Technology connection
In early 2022, Linz received a message from Papa Zani on Facebook. They had lost touch with one another over the last 10 years. At that moment, the two friends picked up where they left off twenty years ago – creating music together.

Linz and Papa Zani have spent the last year sharing music, lyrics, and videos through wi-fi and smartphones, with a common vision of creating the Mali American Music Project. The project bridges communities and cultures in Mali and America through music. Mali is a country with political instability, limited resources, and conflict in the north. The rich musical traditions in Mali remain strong but are at risk of disappearing from modern life. Linz and Papa Zani hope to preserve these musical traditions and promote Malian inspired music to new audiences.
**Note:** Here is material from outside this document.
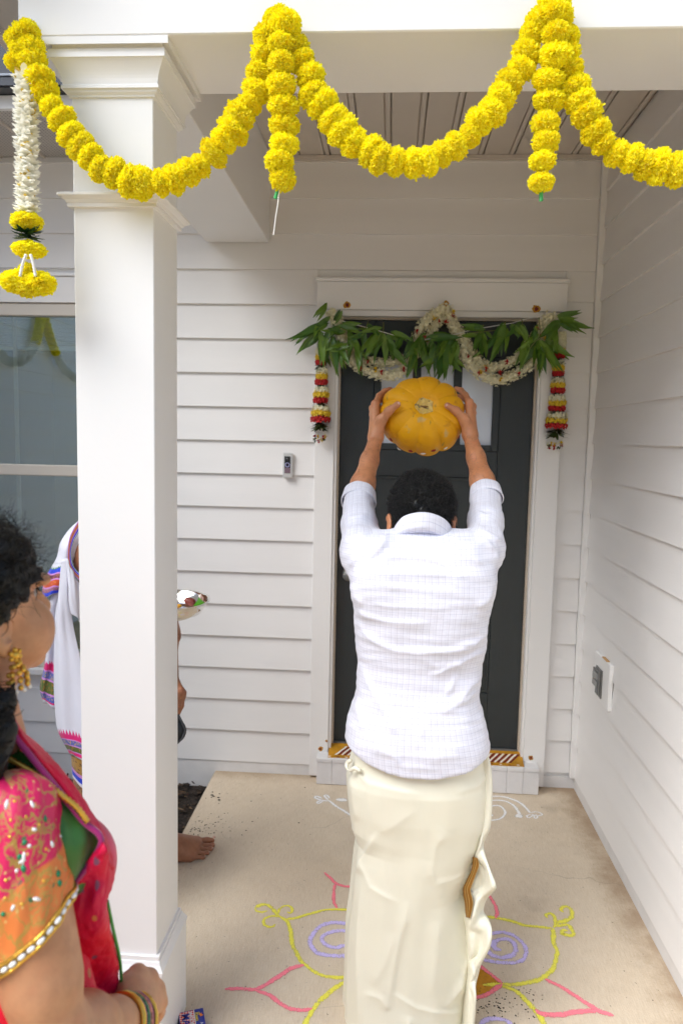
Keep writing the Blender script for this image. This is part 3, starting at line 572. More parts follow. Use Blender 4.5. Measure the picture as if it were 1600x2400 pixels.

Since the release of “Moussow Women”, they are working hard to finish the full-length album (6-8 songs) and a second music video. To complete the project, they are fundraising on GoFundMe with a goal to finish the project by January 2024.

Papa Zani and Linz are grateful for the outpouring of community support for the project. Friends, neighbors, and students have contributed to the recording costs and have helped promote the project. As an offshoot of the “Moussow Women” music video, they raised $600 through GoFundMe to support a women’s work cooperative in a rural village of 200 in Wancoro, Mali. The women have already received the grant from Papa Zani, purchased a plot of land, and planted a for-profit garden to help their village.

Papa Zani and Linz hope to meet in person soon to promote the project further and teach Malian music. Until this is possible, they will continue the project remotely from worlds apart!